Doktrinde sanığın beyanı, tanıklar dışındaki “diğer kişilerin beyanı” kapsamında ele alınmaktadır: “Soruşturma ve kovuşturma konusu suça iştirakten veya suç nedeniyle suçluyu kayırmaktan ya da suç delillerini yok etme, gizleme veya değiştirmekten şüpheli, sanık veya hükümlü olanlar da, Kanunda ‘tanık’ denilmesine rağmen (CMK, m. 50). Bu gruba dâhildir” (Ceza Muhakemesi Hukuku, Prof. Dr. Nevzat Toroslu – Prof. Dr. Metin Feyzioğlu, s.194).
“CMUK’nda son soruşturma aşmasında sanığın işlediği iddia edilen eylemiyle ilgili olarak ‘tanık’ sıfatıyla dinlenebilmesine imkân veren bir hüküm bulunmaması; anılan maddenin gerekçesinde ‘…maznun ile şeriki töhmet olmak veya onun yatağı bulunmak şüphesi altında bulunan kişilerin bu madde kapsamında mütalaa edildiğinin belirtilmesi de göz önünde tutulduğunda; haklarında sonradan soruşturmaya yer olmadığına karar verilse dahi, hazırlık soruşturmasında C. Savcısınca ifadesi ‘sanık’ sıfatıyla alınan veya son soruşturma aşamasında haklarında bu suça iştirakten veya yataklıktan dava açılmasına yeterli delil elde edilenlerin veyahut bu suça katılmak veya yataklıktan mahkûm olmuş olanların yeminsiz dinlenmeleri gerektiği açık bir biçimde anlaşılmaktadır.
“…
“Prof. Dr. Ayhan Önder, İ.H.F.M.’nin 1963 yılı sayısına yazdığı ‘Ceza Muhakemesi Hukukunda Şahitlikten Çekinme Hakkı’ adlı makalesinde ‘Bir kimseyi maznun olarak kabul etmek için ona karşı takibata geçilmiş olması kâfidir. Bu hazırlık takibatı da olabilir’;(Kunter -N. 350-) ‘Bir suçun ortaklığından veya yataklığından sanık olanlar da, kanunda ‘tanık’ denmesine rağmen -CMUK. 52-, sanıktan gayri taraflar arasındadırlar. Bunlar tanık olmadıklarından yemin etmezler, doğru söylemezlerse cezalandırılmazlar: meğer ki iftira suçunu meydana getiren bir yalan söz konusu olsun’”(Yargıtay Ceza Genel Kurulu Kararı. 1-589/86).

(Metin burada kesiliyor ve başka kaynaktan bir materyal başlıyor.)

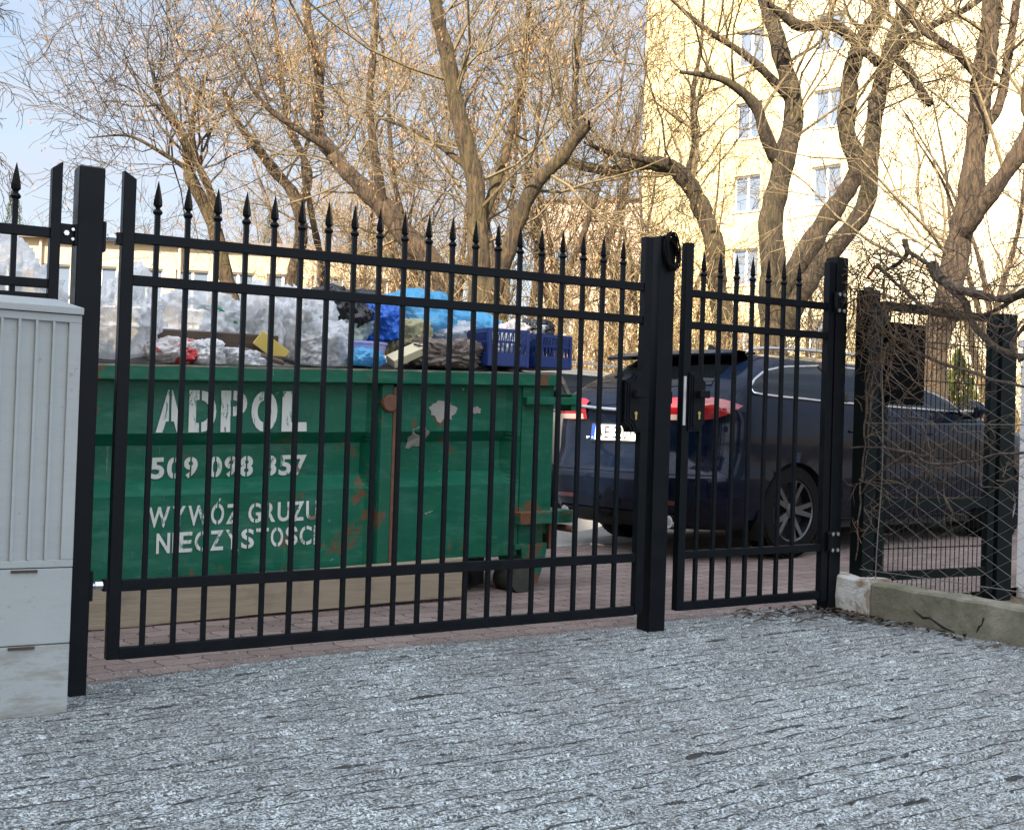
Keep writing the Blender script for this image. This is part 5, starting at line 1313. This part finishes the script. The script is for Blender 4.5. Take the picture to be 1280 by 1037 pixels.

Prof. Dr. Metin Feyzioğlu, “Ceza Muhakemesi Hukuku” isimli eserinde, olayla birebir örtüşen şu açıklamayı yapmaktadır:
“CMUK, ‘Yemin Verilmeyen Tanıklar’ kenar başlıklı 52. maddesinde, ‘Tahkikatın mevzuu olan vakıalara iştirakten veya yataklıktan sanık veya bu sıfatlardan biriyle mahkûm olanlar’ın yeminsiz dinleneceklerini hükme bağlamıştır. Söz konusu hüküm ile aralarında bağlantı olduğu halde ayrı görülen veya görülmüş davaların kastedildiği kanaatindeyiz. Şöyle ki, birlikte görülen davalarda muhakemeler de birleştirilmiş olduğundan, muhakemenin sonuna kadar, bir davada savunma makamını işgal eden sanığın diğerinde de makam sahibi olduğu düşünülebilir. Öyleyse birleştirilmiş bir davada sanıklardan biri, diğerinin davasında tanık sıfatıyla dinlenememelidir . Buna karşın aralarında bağlantı olduğu halde ayrı görülen davalarda herhangi bir makam sahibi olmadıklarından sözü geçen davalarda tanık sıfatıyla dinlenememelidir” (s. 52, 53).
Tanık olamayacak kişilerin, “gizli tanık” olamayacakları ise izahtan varestedir.